A sanha contra os direitos está longe de ser uma exclusividade dos Poderes Executivo e Legislativo. No Congresso, já foram aprovados, nos últimos anos, inúmeros projetos de retirada de direitos dos trabalhadores, em volume e velocidade que tornam difícil ao movimento sindical até acompanhar.

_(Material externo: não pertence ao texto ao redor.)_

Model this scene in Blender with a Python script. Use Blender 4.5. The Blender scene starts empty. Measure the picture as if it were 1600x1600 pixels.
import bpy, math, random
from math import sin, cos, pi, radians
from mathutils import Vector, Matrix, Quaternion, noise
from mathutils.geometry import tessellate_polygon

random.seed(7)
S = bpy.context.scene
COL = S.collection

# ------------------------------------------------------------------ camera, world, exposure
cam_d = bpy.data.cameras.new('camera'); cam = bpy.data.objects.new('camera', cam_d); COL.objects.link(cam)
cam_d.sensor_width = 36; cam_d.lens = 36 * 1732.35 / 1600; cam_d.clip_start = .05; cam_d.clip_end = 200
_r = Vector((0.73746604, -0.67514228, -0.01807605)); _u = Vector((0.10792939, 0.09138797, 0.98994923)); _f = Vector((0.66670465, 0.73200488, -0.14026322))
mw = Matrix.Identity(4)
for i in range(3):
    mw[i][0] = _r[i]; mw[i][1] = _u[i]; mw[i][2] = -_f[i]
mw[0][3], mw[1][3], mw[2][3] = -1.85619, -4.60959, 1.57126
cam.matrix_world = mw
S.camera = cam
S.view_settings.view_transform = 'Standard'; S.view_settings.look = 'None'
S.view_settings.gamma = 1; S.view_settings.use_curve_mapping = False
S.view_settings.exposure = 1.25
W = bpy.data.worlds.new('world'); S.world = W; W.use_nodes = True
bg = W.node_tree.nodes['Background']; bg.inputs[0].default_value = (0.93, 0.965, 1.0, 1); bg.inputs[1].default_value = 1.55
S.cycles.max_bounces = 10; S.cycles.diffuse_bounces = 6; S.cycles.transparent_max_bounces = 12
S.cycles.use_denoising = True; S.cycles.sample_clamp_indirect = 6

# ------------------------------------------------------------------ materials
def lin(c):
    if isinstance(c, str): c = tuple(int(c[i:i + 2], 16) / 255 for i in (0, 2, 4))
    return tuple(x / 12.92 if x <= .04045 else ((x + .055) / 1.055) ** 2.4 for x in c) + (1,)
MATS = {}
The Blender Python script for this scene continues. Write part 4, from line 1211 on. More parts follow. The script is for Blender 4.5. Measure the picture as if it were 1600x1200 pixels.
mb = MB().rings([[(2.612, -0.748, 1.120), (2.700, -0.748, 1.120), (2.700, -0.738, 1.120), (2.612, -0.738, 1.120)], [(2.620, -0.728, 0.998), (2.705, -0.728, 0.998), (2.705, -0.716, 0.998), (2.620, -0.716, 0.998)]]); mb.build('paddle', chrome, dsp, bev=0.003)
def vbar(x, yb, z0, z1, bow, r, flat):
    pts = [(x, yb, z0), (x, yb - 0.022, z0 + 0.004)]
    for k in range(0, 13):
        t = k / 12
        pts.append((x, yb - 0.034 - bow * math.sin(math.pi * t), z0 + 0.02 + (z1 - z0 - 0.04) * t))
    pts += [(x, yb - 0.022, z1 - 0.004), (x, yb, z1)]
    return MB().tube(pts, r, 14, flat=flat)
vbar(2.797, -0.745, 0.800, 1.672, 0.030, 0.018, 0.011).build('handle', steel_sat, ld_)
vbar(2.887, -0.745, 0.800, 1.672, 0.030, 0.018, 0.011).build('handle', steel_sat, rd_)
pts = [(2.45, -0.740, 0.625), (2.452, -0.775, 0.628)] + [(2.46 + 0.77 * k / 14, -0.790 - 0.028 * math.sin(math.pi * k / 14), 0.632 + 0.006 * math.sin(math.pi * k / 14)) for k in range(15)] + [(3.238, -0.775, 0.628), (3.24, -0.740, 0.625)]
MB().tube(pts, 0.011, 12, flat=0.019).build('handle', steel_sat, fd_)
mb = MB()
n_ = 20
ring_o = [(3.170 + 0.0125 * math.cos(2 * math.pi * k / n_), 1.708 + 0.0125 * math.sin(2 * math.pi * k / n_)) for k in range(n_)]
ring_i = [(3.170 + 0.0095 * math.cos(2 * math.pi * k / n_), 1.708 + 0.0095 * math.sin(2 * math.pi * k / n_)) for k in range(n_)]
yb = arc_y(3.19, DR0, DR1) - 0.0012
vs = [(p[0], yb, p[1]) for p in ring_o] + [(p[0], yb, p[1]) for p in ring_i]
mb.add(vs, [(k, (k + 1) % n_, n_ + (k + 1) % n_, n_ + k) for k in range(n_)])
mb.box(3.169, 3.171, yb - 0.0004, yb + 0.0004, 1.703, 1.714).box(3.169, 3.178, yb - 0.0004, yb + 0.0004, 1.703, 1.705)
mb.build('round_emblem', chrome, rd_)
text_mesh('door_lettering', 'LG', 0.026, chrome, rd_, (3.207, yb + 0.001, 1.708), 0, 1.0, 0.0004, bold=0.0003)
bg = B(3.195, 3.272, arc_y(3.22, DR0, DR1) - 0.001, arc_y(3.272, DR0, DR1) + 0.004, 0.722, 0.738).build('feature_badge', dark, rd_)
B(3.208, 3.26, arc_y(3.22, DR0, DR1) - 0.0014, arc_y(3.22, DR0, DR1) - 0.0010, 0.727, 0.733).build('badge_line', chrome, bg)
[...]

O Supremo Tribunal Federal (STF) age na mesma direção, na prática “legislando”. Para citar somente um caso recente, em abril de 2025, o STF, através de liminar, suspendeu todos os processos judiciais que tratam da legalidade da “pejotização”, ou seja, a contratação de trabalhadores como pessoas jurídicas, mecanismo que visa driblar encargos trabalhistas.

Com uma canetada, e praticamente sem a possibilidade de reação dos trabalhadores, o STF prejudicou milhões de pessoas, na medida em que 1,2 milhão de ações trabalhistas ajuizadas entre 2020 e 2025, pleiteando reconhecimento de vínculo de emprego, ficaram totalmente na incerteza. Enquanto o STF não se pronuncia definitivamente (o que pode demorar décadas), a transgressão do direito continua, numa clara violação constitucional, feita sem a menor cerimônia. A intenção clara dessas medidas é corroer os direitos trabalhistas por dentro e silenciosamente, tornando, em alguns anos, a falta de direitos um fato consumado e irreversível.